*Goal*
Take all the material and copy it exactly.

*Given information*

+===+

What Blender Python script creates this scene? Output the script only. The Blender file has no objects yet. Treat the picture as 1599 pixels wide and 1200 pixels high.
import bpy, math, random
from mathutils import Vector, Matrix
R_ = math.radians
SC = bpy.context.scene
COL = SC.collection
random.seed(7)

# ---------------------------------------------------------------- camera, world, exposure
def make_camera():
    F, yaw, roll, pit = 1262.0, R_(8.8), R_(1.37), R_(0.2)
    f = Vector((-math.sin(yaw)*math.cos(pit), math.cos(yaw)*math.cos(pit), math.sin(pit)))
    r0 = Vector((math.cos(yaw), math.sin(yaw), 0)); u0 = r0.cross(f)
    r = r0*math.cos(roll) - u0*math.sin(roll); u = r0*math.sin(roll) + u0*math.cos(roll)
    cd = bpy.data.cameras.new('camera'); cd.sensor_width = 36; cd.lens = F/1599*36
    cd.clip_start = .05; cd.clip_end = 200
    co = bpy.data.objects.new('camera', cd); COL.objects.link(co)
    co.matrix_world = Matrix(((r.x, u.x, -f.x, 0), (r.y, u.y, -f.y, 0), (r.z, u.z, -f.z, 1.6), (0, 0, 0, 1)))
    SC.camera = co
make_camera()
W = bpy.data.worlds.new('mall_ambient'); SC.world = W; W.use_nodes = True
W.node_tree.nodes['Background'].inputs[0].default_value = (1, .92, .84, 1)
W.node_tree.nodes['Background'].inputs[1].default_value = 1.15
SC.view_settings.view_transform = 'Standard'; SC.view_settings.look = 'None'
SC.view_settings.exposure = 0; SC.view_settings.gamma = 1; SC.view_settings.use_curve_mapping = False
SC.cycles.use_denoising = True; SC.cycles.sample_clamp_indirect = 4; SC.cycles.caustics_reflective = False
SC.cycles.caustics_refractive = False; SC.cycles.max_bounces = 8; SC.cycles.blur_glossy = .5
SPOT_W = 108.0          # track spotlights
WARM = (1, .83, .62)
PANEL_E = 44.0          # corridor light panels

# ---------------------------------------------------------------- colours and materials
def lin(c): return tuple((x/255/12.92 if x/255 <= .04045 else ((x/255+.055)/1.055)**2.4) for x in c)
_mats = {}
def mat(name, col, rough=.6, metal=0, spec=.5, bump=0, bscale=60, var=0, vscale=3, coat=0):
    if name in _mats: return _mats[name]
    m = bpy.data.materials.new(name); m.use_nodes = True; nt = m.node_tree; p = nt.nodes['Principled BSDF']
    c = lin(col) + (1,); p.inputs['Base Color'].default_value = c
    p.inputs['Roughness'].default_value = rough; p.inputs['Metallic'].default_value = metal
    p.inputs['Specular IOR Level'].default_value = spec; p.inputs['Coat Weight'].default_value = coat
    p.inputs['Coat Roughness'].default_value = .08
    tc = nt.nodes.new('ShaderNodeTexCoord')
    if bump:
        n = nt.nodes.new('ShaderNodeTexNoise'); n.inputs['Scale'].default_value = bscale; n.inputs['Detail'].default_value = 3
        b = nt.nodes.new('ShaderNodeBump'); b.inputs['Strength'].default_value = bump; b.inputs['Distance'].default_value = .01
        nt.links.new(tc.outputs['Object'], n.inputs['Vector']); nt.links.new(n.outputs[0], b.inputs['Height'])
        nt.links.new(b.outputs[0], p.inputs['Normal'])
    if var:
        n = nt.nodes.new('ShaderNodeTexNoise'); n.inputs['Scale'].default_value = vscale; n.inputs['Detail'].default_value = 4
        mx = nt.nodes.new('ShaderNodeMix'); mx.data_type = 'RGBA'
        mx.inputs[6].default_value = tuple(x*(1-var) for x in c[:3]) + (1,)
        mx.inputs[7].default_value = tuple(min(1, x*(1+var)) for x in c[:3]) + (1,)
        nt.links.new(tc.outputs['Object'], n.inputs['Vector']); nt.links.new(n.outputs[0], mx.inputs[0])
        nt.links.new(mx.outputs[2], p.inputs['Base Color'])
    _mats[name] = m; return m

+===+

*Complete output*
What Blender Python script creates this scene? Output the script only. The Blender file has no objects yet. Treat the picture as 1599 pixels wide and 1200 pixels high.
import bpy, math, random
from mathutils import Vector, Matrix
R_ = math.radians
SC = bpy.context.scene
COL = SC.collection
random.seed(7)

# ---------------------------------------------------------------- camera, world, exposure
def make_camera():
    F, yaw, roll, pit = 1262.0, R_(8.8), R_(1.37), R_(0.2)
    f = Vector((-math.sin(yaw)*math.cos(pit), math.cos(yaw)*math.cos(pit), math.sin(pit)))
    r0 = Vector((math.cos(yaw), math.sin(yaw), 0)); u0 = r0.cross(f)
    r = r0*math.cos(roll) - u0*math.sin(roll); u = r0*math.sin(roll) + u0*math.cos(roll)
    cd = bpy.data.cameras.new('camera'); cd.sensor_width = 36; cd.lens = F/1599*36
    cd.clip_start = .05; cd.clip_end = 200
    co = bpy.data.objects.new('camera', cd); COL.objects.link(co)
    co.matrix_world = Matrix(((r.x, u.x, -f.x, 0), (r.y, u.y, -f.y, 0), (r.z, u.z, -f.z, 1.6), (0, 0, 0, 1)))
    SC.camera = co
make_camera()
W = bpy.data.worlds.new('mall_ambient'); SC.world = W; W.use_nodes = True
W.node_tree.nodes['Background'].inputs[0].default_value = (1, .92, .84, 1)
W.node_tree.nodes['Background'].inputs[1].default_value = 1.15
SC.view_settings.view_transform = 'Standard'; SC.view_settings.look = 'None'
SC.view_settings.exposure = 0; SC.view_settings.gamma = 1; SC.view_settings.use_curve_mapping = False
SC.cycles.use_denoising = True; SC.cycles.sample_clamp_indirect = 4; SC.cycles.caustics_reflective = False
SC.cycles.caustics_refractive = False; SC.cycles.max_bounces = 8; SC.cycles.blur_glossy = .5
SPOT_W = 108.0          # track spotlights
WARM = (1, .83, .62)
PANEL_E = 44.0          # corridor light panels

# ---------------------------------------------------------------- colours and materials
def lin(c): return tuple((x/255/12.92 if x/255 <= .04045 else ((x/255+.055)/1.055)**2.4) for x in c)
_mats = {}
def mat(name, col, rough=.6, metal=0, spec=.5, bump=0, bscale=60, var=0, vscale=3, coat=0):
    if name in _mats: return _mats[name]
    m = bpy.data.materials.new(name); m.use_nodes = True; nt = m.node_tree; p = nt.nodes['Principled BSDF']
    c = lin(col) + (1,); p.inputs['Base Color'].default_value = c
    p.inputs['Roughness'].default_value = rough; p.inputs['Metallic'].default_value = metal
    p.inputs['Specular IOR Level'].default_value = spec; p.inputs['Coat Weight'].default_value = coat
    p.inputs['Coat Roughness'].default_value = .08
    tc = nt.nodes.new('ShaderNodeTexCoord')
    if bump:
        n = nt.nodes.new('ShaderNodeTexNoise'); n.inputs['Scale'].default_value = bscale; n.inputs['Detail'].default_value = 3
        b = nt.nodes.new('ShaderNodeBump'); b.inputs['Strength'].default_value = bump; b.inputs['Distance'].default_value = .01
        nt.links.new(tc.outputs['Object'], n.inputs['Vector']); nt.links.new(n.outputs[0], b.inputs['Height'])
        nt.links.new(b.outputs[0], p.inputs['Normal'])
    if var:
        n = nt.nodes.new('ShaderNodeTexNoise'); n.inputs['Scale'].default_value = vscale; n.inputs['Detail'].default_value = 4
        mx = nt.nodes.new('ShaderNodeMix'); mx.data_type = 'RGBA'
        mx.inputs[6].default_value = tuple(x*(1-var) for x in c[:3]) + (1,)
        mx.inputs[7].default_value = tuple(min(1, x*(1+var)) for x in c[:3]) + (1,)
        nt.links.new(tc.outputs['Object'], n.inputs['Vector']); nt.links.new(n.outputs[0], mx.inputs[0])
        nt.links.new(mx.outputs[2], p.inputs['Base Color'])
    _mats[name] = m; return m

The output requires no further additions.